I ordered the 0TB Thunderbay 8 (enclosure only), to replace a previous USB 3.1 based 5 bay enclosure from a different brand, after that previous enclosure started to have reliability issues. So far, the experience has been excellent.
For some background, I am using the Thunderbay 8 attached via Thunderbolt 3 to an Intel NUC10I5FNK, running Debian Linux 11.6, kernel 5.10.0-21-amd64. The drives are 6 Western Digital Red Pros/Ultrastar DC drives, formatted with BTRFS RAID 1. The system acts as an always-on server and NAS, constantly downloading and serving files from the drives.
Even though this isn't really an intended usecase for the Thunderbay 8, the experience has been flawless. The Thunderbay 8 has excellent built quality, with great airflow and thermals, quiet operation, and a very robust chipset and hardware implementation. There has been zero issues with running it indefinitely.
My first impressions were of the packaging and build quality. The Thunderbay is excellently packaged, and comes with all the cables required for easy setup. It also comes with a really nice dust cover/storage bag which makes removing it from the packaging easy.
The unit is solidly built and very clean looking, based around an extruded aluminium casing. Inserting the drive caddies feels really smooth and nice, with good positive feedback once the drives are connected. The built quality is very premium and is a massive step up from other similarly featured (but cheaper) enclosures, and you can really tell that everything has been considered and well thought out.
Operating the Thunderbay 8 is also excellent, as expected. The included fan is very quiet, barely audible over the noise of the spinning drives. If you were running with SSDs however, the fan is very easy to swap out, so a Noctua could be swapped in for an even quieter experience. It's just two screws to remove and the panel hinges back, allowing the fan to be swapped without disassembling anything further. This is a massive improvement over most cheaper enclosures, which require full disassembly to swap out a bad fan. Ask me how I know...

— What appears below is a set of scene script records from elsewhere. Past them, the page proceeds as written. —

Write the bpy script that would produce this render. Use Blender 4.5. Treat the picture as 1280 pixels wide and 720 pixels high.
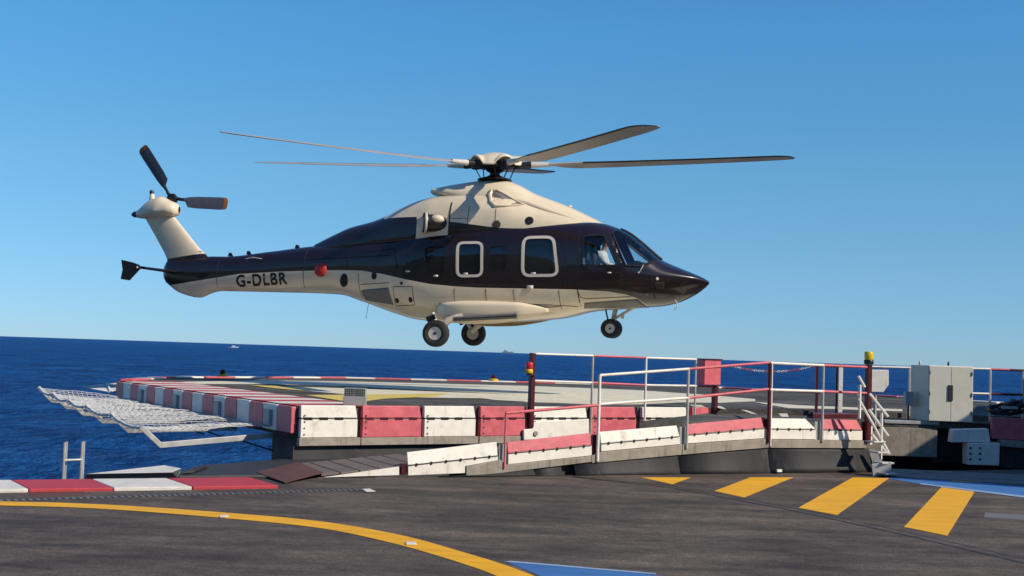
import bpy, bmesh, math, random
import numpy as np
from mathutils import Vector, Matrix
from math import sin, cos, pi, radians as R, atan, sqrt
random.seed(7)
for o in list(bpy.data.objects): bpy.data.objects.remove(o)
S = bpy.context.scene
COL = S.collection
# ------------------------------------------------------------------ camera, sky, sun, exposure
EYE = 1.75; F = 1600.0
ROLL = R(1.88); PITCH = atan(81*cos(ROLL)/F)
cd = bpy.data.cameras.new('camera'); cam = bpy.data.objects.new('camera', cd); COL.objects.link(cam)
cd.sensor_width = 36; cd.lens = 36*F/1280; cd.clip_start = 0.1; cd.clip_end = 120000
_fw = Vector((0, cos(PITCH), sin(PITCH))); _r = Vector((1, 0, 0)); _u = _r.cross(_fw)
CR = _r*cos(ROLL)+_u*sin(ROLL); CU = -_r*sin(ROLL)+_u*cos(ROLL); CF = _fw
cam.matrix_world = Matrix(((CR.x, CU.x, -CF.x, 0), (CR.y, CU.y, -CF.y, 0), (CR.z, CU.z, -CF.z, EYE), (0, 0, 0, 1)))
S.camera = cam
SUN_AZ = 63; SUN_EL = 36
w = bpy.data.worlds.new('World'); S.world = w; w.use_nodes = True
nt = w.node_tree; nt.nodes.clear()
sk = nt.nodes.new('ShaderNodeTexSky'); sk.sky_type = 'NISHITA'; sk.sun_disc = False
sk.sun_elevation = R(SUN_EL); sk.sun_rotation = R(180-SUN_AZ)
sk.air_density = 0.5; sk.dust_density = 0.0; sk.ozone_density = 10; sk.altitude = 0
bg = nt.nodes.new('ShaderNodeBackground'); bg.inputs[1].default_value = 0.098
wo = nt.nodes.new('ShaderNodeOutputWorld')
# clear sea air: a little more green-blue high up, by elevation
_tc = nt.nodes.new('ShaderNodeTexCoord'); _sp = nt.nodes.new('ShaderNodeSeparateXYZ'); nt.links.new(_tc.outputs['Generated'], _sp.inputs[0])
_cr = nt.nodes.new('ShaderNodeValToRGB'); _el = _cr.color_ramp.elements
for _e, (_p, _c) in zip([_el[0], _el[1]]+[_el.new(q) for q in (.065, .137, .25)], ((0, (.98, .96, .88)), (1, (1.0, 1.25, 1.2)), (.065, (1.5, 1.48, 1.12)), (.137, (1.78, 1.98, 1.38)), (.25, (1.66, 2.5, 1.95)))):
    _e.position = _p; _e.color = (*[v/2.5 for v in _c], 1)
nt.links.new(_sp.outputs[2], _cr.inputs[0])
_m1 = nt.nodes.new('ShaderNodeVectorMath'); _m1.operation = 'MULTIPLY'; nt.links.new(sk.outputs[0], _m1.inputs[0]); nt.links.new(_cr.outputs[0], _m1.inputs[1])
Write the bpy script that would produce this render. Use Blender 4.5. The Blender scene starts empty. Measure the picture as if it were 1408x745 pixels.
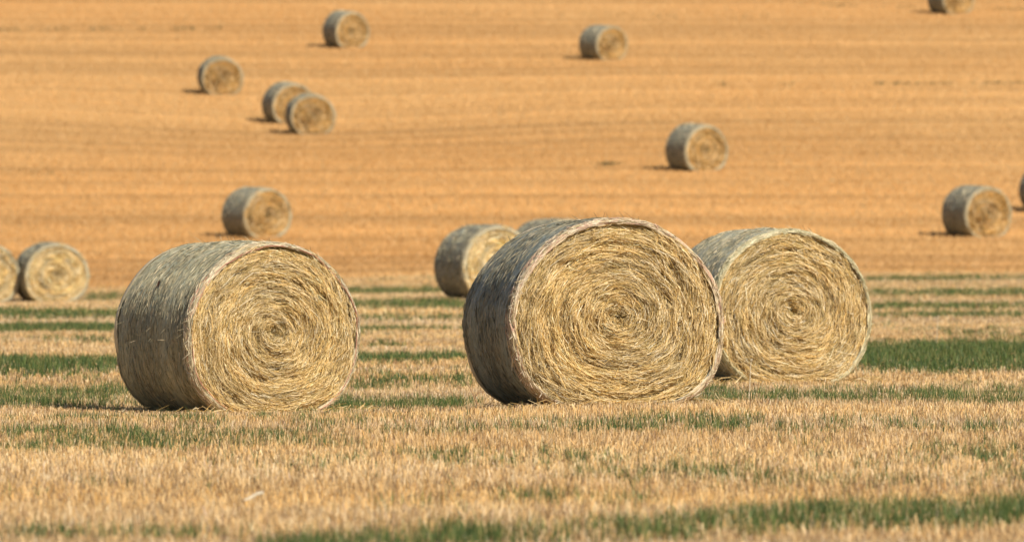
import bpy, math
import numpy as np

rng = np.random.default_rng(11)
scene = bpy.context.scene
COL = scene.collection
R = math.radians

# ------------------------------------------------------------------ helpers
def tag(o, label=None, cat=None, group=None, kind=None):
    if label: o['label'] = label
    if cat: o['category'] = cat
    if group: o['group'] = group
    if kind: o['kind'] = kind
    return o

def empty(name, loc, rz=0.0, s=1.0):
    o = bpy.data.objects.new(name, None)
    COL.objects.link(o)
    o.location = loc
    o.rotation_euler = (0, 0, rz)
    o.scale = (s, s, s)
    o.empty_display_size = 0.3
    return o

def np_mesh(name, V, F, mats, parent=None, tint=None, matidx=None, uv=None, smooth=False):
    """V (n,3), F (m,4) quads or (m,3) triangles -> one mesh object"""
    V = np.asarray(V, np.float32); F = np.asarray(F, np.int32)
    k = F.shape[1]
    me = bpy.data.meshes.new(name)
    me.vertices.add(len(V)); me.vertices.foreach_set('co', V.ravel())
    me.loops.add(F.size); me.loops.foreach_set('vertex_index', F.ravel())
    me.polygons.add(len(F)); me.polygons.foreach_set('loop_start', np.arange(0, F.size, k, dtype=np.int32))
    for m in mats: me.materials.append(m)
    if matidx is not None: me.polygons.foreach_set('material_index', np.asarray(matidx, np.int32))
    if smooth is not False:
        sm = np.ones(len(F), bool) if smooth is True else np.asarray(smooth, bool)
        me.polygons.foreach_set('use_smooth', sm)
    else:
        me.polygons.foreach_set('use_smooth', np.zeros(len(F), bool))
    if tint is not None:
        c = np.ones((len(V), 4), np.float32); c[:, :3] = tint
        a = me.color_attributes.new('tint', 'FLOAT_COLOR', 'POINT')
        a.data.foreach_set('color', c.ravel())
    me.update(calc_edges=True)
    if uv is not None:
        l = me.uv_layers.new(name='UVMap')
        l.data.foreach_set('uv', np.asarray(uv, np.float32)[F.ravel()].ravel())
    o = bpy.data.objects.new(name, me)
    COL.objects.link(o)
    if parent: o.parent = parent
    return o

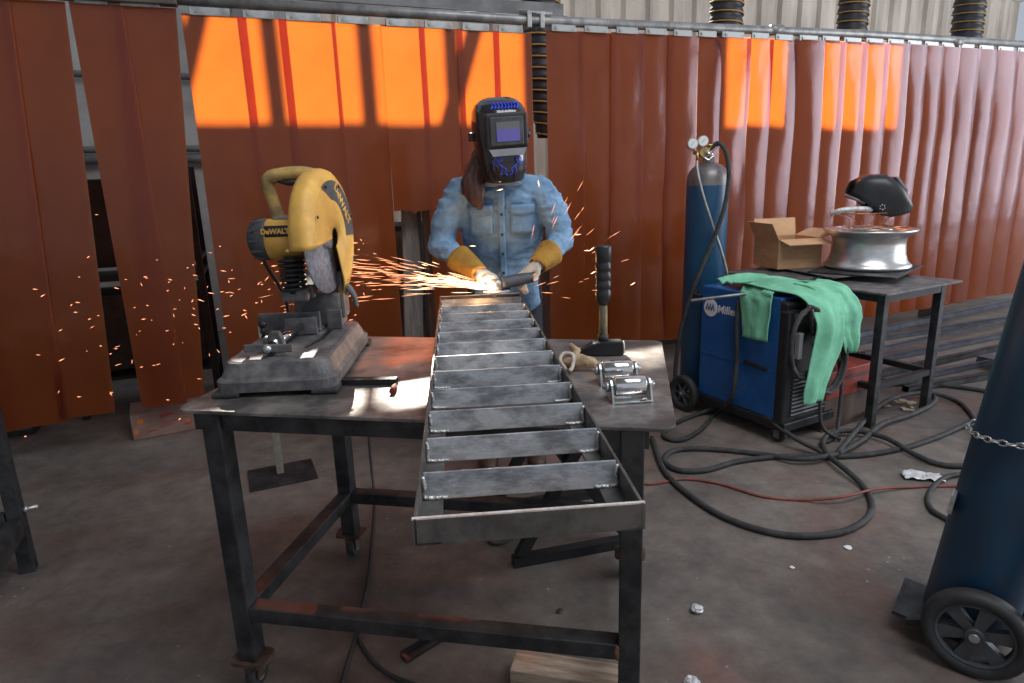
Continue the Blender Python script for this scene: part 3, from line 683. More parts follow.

Most importantly of all, the Thunderbay 8 has a solid, trustworthy chipset, based on Thunderbolt 3. It exposes two JMicron JMB585 SATA controllers natively over PCI Express. These are common, well tested SATA controllers used in many other systems. They have rock solid Linux drivers and appear as native PCI Express attached devices. It's basically the same experience as having the drives attached directly to the motherboard, which is really important when you want rock solid reliability. Bulk read speeds are well over 1000MB/s.
This has proven to be a massive upgrade over my previous USB 3.1 based drive enclosure, which instead exposed the drives as UAS devices using a chain of internal USB 3.1 hubs to individual USB 3.1 to SATA controllers. These always had intermittent issues, such as drives disappearing, dropping commands, and random bugs in USB 3.1 Link Power Management. The PCIe controllers are infinitely better.
Overall, I very much recommend the Thunderbay 8. It's definitely expensive, but what you get is absolutely rock solid, with an actual warranty to back it up as well. When you consider the cost of the drives themselves, and the value of the data on them, I think that it's absolutely worth investing in an enclosure that has been well designed for professional use, and will continue to "just work" flawlessly. I would absolutely purchase it again.